Cities Compete for Super Bowl Cash

ByABC News
February 2, 2007, 12:25 PM

Feb. 2, 2007 — -- Nearly 150 million people worldwide will watch the Chicago Bears battle the Indianapolis Colts this Sunday in Miami for Super Bowl XLI. But for three American cities, the big game has already begun. They're fighting to host the Super Bowl in 2011.

The NFL has already awarded the locations for the next three championships -- Glendale, Ariz., Tampa, Fla., and Miami, again. But 2011's XLV is still up for grabs. The NFL franchises in Dallas, Glendale and Indianapolis are hoping to host the event, and much like the battle between the Colts and the Bears, it's a high-stakes game for the cities involved.

Much like the formal campaigns to host the Olympics every four years, cities involved in Super Bowl bidding invest a lot of time and money to lure the NFL's biggest game. They all guarantee hotel rooms and restaurants, and have been known to promise alterations to city infrastructure and stadiums to fit the NFL's specifications.

"It's pretty cutthroat," said Frank R. Nero, president and CEO of the Miami-Dade Beacon Council, an economic development organization. "Each year the ante gets higher in terms of what [the NFL] wants the municipality to do."

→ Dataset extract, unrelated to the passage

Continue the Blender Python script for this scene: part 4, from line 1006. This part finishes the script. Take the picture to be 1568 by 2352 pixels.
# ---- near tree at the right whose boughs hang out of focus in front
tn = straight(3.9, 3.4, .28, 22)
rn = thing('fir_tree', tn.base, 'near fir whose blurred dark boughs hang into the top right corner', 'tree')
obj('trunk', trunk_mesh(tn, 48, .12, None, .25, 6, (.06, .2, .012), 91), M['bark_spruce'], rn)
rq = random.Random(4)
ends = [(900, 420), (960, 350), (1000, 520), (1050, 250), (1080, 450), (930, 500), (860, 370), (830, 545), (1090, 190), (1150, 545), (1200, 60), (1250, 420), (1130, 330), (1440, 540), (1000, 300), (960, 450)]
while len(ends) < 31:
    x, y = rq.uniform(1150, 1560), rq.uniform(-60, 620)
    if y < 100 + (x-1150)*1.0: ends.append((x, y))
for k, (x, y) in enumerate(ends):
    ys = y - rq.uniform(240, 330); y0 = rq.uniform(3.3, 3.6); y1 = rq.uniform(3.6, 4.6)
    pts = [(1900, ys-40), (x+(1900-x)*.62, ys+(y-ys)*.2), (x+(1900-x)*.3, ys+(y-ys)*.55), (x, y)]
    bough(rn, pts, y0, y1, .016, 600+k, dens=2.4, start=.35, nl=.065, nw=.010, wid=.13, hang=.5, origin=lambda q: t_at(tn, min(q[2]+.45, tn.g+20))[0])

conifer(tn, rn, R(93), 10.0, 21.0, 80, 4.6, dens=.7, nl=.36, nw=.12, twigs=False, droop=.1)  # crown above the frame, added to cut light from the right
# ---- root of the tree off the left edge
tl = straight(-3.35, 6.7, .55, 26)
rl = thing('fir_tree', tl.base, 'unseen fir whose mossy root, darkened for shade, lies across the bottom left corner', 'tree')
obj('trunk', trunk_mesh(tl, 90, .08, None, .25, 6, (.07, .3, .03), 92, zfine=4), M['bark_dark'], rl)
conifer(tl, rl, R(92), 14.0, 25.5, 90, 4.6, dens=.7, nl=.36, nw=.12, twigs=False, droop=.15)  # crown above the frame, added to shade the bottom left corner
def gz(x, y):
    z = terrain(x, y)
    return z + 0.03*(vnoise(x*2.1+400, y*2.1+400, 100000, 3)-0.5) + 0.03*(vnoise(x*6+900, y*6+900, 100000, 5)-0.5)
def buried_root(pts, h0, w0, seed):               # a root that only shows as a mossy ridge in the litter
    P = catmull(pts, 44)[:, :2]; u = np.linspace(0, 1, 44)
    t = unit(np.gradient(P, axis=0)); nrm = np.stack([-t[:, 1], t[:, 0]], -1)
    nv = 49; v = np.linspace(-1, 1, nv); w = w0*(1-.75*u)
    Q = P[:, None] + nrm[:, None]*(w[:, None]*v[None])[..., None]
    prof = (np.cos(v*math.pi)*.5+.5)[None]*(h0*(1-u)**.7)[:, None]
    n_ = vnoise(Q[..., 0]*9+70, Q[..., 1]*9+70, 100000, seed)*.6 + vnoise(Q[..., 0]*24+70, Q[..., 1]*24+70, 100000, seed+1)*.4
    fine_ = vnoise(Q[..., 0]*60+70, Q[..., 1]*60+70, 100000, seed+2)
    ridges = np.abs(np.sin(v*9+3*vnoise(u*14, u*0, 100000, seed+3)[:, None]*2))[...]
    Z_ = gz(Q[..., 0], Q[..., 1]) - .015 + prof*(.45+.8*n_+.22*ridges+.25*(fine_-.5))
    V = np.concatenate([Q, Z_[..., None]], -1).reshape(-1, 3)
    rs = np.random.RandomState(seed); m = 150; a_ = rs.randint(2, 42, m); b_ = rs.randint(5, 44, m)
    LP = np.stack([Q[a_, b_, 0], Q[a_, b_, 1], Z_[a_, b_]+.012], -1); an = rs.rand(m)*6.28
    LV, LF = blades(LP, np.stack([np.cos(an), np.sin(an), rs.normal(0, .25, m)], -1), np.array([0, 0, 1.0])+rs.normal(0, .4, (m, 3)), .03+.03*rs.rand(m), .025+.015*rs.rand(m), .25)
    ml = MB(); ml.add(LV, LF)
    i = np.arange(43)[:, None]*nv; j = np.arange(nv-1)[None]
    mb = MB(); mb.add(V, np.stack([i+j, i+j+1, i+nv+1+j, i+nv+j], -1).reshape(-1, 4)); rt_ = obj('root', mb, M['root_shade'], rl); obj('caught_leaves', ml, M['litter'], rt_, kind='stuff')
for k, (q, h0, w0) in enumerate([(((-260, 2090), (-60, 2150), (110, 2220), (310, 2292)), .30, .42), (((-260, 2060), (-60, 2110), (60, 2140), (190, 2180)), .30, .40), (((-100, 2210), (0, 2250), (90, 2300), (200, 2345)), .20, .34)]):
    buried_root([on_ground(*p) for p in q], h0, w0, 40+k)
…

The NFL's Brian McCarthy said each city puts together a package that includes everything the league needs -- including hotel rooms, practice facilities and the location for a media center large enough to contain the 3,500 reporters who descend on the city.

It's a lot of work, but considering the financial windfall a Super Bowl brings, it's not hard to see why cities are willing to do just about anything to get the game. Super Bowls are known to create a multimillion-dollar boon for local businesses and a weeklong publicity blitz for the host city, a prospect that ensures the cities fight hard to get the game.

Fans swarming into Detroit, last year's host city, pushed hotel occupancy to 85 percent, more than doubling the typical occupancy of 40 percent during that time of the year, according to Patrick James Rishe, an economics professor and the director of Sportsimpacts, which conducted an economic impact study for the city.